What happens to the vitality of a culture when content can be locked down, essentially, for perpetuity? What kinds of options for creativity, for distribution, are opening up for artists in the emerging digital/remix culture? Are organizations like the Recording Industry Association of America and the Motion Picture Association of America defenders of creator rights or dinosaurs gasping their last breaths?

Despite Gaylor's clear advocacy for openness and accessibility, his film does not offer entirely simple answers to these questions. Most involve striking a balance between the immediate needs and desires of a creator and/or owner of intellectual property and those of future creators, while recognizing the significance of changing media for how any of the key questions are addressed. Indeed, one of the documentary's consistent arguments is that copyright law needs to make sense for the times, and specifically for the practical ways in which people actually ‘do’ culture.

A scene that deftly works to make the filmmaker’s argument in favor of openness, while also acknowledging the complexities of cultural ownership, is placed early in the documentary, just following the introduction of Girl Talk and the “Remix Manifesto”, and featuring Marybeth Peters, the U.S. Register of Copyrights.

Peters marks herself from the beginning as a digital outsider, stating that she doesn’t have a computer at home and that she has never downloaded a song, let alone done a mashup.
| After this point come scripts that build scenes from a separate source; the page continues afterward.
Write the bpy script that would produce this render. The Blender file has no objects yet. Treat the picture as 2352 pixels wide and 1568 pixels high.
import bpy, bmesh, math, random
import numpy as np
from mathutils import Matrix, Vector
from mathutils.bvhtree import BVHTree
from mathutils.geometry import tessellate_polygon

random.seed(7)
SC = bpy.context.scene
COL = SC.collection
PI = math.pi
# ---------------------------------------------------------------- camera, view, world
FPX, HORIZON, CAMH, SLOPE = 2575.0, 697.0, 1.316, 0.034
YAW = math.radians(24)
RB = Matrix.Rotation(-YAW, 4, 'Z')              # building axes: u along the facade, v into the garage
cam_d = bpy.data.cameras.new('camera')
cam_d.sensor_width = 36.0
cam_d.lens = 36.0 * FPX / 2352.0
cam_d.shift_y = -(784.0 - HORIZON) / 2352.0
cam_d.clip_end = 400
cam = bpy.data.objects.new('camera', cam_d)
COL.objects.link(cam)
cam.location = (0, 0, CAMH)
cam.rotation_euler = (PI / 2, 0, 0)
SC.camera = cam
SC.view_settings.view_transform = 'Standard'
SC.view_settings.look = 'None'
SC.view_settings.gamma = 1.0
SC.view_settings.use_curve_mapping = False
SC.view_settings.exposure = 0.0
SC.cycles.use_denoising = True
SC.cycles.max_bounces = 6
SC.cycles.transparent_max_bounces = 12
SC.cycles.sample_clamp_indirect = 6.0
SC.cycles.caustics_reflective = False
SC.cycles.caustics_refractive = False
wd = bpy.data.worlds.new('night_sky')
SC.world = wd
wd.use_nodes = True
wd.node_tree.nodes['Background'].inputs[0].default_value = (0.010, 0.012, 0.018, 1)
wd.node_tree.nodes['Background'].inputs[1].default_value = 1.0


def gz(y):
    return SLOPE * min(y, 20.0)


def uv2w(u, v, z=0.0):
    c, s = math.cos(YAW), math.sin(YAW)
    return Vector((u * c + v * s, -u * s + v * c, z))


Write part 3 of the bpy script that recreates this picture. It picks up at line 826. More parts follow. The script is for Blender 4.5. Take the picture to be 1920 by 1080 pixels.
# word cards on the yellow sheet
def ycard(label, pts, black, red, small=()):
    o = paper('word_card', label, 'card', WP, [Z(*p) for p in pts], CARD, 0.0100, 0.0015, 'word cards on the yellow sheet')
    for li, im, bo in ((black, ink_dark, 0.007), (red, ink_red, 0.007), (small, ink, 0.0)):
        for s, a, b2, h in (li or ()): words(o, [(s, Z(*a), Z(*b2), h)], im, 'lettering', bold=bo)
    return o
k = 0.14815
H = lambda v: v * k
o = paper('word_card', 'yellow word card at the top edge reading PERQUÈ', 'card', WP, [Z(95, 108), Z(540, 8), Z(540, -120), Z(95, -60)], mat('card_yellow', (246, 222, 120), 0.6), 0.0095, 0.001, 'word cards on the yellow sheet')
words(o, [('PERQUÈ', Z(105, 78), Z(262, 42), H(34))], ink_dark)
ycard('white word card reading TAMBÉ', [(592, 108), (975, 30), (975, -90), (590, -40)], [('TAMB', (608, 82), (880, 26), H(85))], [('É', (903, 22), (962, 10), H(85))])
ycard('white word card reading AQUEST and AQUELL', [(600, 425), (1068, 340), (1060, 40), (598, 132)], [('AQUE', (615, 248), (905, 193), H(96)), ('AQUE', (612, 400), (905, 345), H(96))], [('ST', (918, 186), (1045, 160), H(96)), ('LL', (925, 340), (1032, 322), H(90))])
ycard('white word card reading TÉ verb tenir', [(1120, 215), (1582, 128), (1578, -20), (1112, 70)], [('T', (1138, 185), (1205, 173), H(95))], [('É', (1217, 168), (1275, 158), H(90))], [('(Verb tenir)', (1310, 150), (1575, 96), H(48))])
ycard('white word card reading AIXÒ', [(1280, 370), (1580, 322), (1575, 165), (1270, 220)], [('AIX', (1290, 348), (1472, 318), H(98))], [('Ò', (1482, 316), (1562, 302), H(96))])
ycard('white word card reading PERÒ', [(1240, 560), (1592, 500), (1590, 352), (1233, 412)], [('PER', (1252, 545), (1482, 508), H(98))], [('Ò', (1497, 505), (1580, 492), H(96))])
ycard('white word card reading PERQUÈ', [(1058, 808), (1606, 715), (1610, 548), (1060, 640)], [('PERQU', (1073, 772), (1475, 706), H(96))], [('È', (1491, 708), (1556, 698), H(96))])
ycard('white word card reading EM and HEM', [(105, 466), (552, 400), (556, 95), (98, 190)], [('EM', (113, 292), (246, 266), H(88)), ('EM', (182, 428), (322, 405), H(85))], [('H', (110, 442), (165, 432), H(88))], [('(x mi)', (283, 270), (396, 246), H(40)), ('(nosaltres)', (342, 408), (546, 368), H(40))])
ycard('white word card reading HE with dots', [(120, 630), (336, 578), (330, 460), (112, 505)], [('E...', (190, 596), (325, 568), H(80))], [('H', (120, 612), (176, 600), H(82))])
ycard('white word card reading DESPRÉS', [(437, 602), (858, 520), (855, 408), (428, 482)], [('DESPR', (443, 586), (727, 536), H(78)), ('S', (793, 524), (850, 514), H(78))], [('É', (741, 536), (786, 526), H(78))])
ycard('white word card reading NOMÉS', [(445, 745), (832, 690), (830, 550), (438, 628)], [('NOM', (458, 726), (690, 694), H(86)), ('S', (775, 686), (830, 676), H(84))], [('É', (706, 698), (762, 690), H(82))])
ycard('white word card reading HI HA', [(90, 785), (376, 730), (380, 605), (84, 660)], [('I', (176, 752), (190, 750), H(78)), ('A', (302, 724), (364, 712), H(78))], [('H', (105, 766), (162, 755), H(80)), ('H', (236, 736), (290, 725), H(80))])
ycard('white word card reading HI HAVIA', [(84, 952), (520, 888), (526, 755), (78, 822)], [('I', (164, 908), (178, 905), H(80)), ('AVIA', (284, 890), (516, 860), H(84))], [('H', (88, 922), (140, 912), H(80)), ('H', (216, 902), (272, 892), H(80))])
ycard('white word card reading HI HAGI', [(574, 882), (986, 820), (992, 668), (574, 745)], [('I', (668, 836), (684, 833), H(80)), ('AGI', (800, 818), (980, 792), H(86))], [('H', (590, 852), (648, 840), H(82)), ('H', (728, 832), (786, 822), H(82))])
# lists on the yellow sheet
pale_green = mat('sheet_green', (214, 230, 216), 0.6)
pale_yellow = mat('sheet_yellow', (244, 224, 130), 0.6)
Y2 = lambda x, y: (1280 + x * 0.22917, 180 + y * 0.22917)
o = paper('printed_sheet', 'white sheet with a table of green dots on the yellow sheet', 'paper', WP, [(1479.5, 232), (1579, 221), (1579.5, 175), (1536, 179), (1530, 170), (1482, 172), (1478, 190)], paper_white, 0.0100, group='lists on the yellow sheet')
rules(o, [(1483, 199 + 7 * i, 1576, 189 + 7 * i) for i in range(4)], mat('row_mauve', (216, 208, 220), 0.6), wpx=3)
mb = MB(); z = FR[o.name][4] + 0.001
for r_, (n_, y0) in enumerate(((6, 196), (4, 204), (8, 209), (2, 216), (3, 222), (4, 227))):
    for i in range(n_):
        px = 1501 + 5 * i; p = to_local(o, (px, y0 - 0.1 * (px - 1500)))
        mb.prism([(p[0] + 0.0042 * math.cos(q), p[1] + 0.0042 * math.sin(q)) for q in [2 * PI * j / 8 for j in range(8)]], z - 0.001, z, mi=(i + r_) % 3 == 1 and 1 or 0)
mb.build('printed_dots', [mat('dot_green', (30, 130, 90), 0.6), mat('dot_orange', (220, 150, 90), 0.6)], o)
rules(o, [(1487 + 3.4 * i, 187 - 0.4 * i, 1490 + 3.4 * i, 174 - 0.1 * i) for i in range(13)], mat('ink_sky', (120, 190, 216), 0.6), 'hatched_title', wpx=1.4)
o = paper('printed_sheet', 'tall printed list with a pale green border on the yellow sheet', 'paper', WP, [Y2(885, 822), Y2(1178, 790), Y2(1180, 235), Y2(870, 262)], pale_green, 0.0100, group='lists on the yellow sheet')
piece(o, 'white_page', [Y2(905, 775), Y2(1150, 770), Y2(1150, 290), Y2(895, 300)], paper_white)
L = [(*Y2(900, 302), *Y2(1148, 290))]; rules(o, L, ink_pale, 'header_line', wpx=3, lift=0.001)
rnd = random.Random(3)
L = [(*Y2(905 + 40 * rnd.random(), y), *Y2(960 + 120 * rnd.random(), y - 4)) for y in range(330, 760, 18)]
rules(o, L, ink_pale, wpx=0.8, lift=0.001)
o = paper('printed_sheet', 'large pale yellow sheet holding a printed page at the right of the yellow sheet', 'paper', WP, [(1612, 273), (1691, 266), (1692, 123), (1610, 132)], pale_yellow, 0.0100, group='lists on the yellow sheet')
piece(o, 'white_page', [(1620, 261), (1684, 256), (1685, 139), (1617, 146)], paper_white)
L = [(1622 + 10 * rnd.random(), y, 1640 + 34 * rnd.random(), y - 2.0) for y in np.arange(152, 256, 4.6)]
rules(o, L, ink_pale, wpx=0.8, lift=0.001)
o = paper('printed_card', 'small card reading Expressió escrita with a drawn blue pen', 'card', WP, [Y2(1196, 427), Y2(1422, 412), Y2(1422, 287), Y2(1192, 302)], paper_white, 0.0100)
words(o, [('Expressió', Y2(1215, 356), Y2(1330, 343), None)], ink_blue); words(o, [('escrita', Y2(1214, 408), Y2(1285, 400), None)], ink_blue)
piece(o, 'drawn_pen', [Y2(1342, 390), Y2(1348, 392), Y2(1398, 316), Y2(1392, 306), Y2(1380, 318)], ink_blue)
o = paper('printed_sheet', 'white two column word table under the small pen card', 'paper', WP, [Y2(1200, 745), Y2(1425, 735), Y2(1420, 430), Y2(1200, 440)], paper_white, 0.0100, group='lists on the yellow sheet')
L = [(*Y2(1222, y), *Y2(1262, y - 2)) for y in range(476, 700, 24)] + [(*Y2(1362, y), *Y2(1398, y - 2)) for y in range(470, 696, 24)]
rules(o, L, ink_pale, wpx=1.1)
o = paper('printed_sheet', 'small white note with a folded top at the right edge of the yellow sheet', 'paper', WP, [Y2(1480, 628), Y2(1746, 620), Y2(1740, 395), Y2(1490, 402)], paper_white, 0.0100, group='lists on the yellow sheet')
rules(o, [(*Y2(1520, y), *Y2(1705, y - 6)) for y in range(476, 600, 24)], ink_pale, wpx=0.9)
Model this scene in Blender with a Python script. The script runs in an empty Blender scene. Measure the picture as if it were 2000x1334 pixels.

Gaylor invites her to watch Girl Talk at work as he creates a piece of music from sampling. The scene moves between the writer-director and Peters watching the artist at work and the actual footage being screened in the Register’s office.

It would be easy for a figure like Peters to be treated as a defender of the old order, yelling, “Theft!”, and carrying the water for corporations like Disney, but here she appears to be fascinated by Girl Talk and the music he makes. You almost expect her to exclaim, “That is so cool!” She doesn’t, of course.

Neither does she absolve him of violating copyright simply because she can see the artistic value and skill in what he does. She doesn’t proclaim him guilty either. Instead, she indicates that whether Girl Talk’s music violates copyright law or not largely “depends”, especially on who it is that ends up feeling violated and to what degree.

This response subtly, and indirectly, makes the point that the current system is stacked in favor of ‘owners’ but without turning Peters into the big bad. Ultimately, both she and Girl Talk are working in a transition between sets of cultural norms, and Gaylor is smart enough to see them equally in that light.

The most notable weakness in RiP is that the reasons for focusing on US copyright law is not made clear until the next to last act where efforts to export the American system to the rest of the world are discussed. This is only hinted at earlier, during the introduction of law professor and Creative Commons founder Lawrence Lessig. On the other hand, the positioning of this section does make for a good lead-in to the final act, which focuses on Brazil, a country that Gaylor styles as the original ‘remix culture’.

I will also mention that the quality of the video does not always hold up on DVD. A number of shots, particularly those involving movement or low light, show signs of wear from transfer to disc, notably in the appearance of horizontal lines that break up the image.

The Disinformation Company DVD includes additional footage and interviews, including a Lessig talk on the meaning and politics of “Free Culture”. There is also a collection of video mashups from Open Source Cinema, some which are excerpted in the film.

Gaylor models his own ideals in the film, taking liberal advantage of fair use to make RiP. This meta-commentary works as well as anything else in the documentary to underline the essential point that culture is made, not owned. Having the movie available in a ‘hard’ format also extends this point, widening the potential audience, and maybe inspiring people to move in favor of cultures that are free to be developed over ones that are preserved in commodified amber.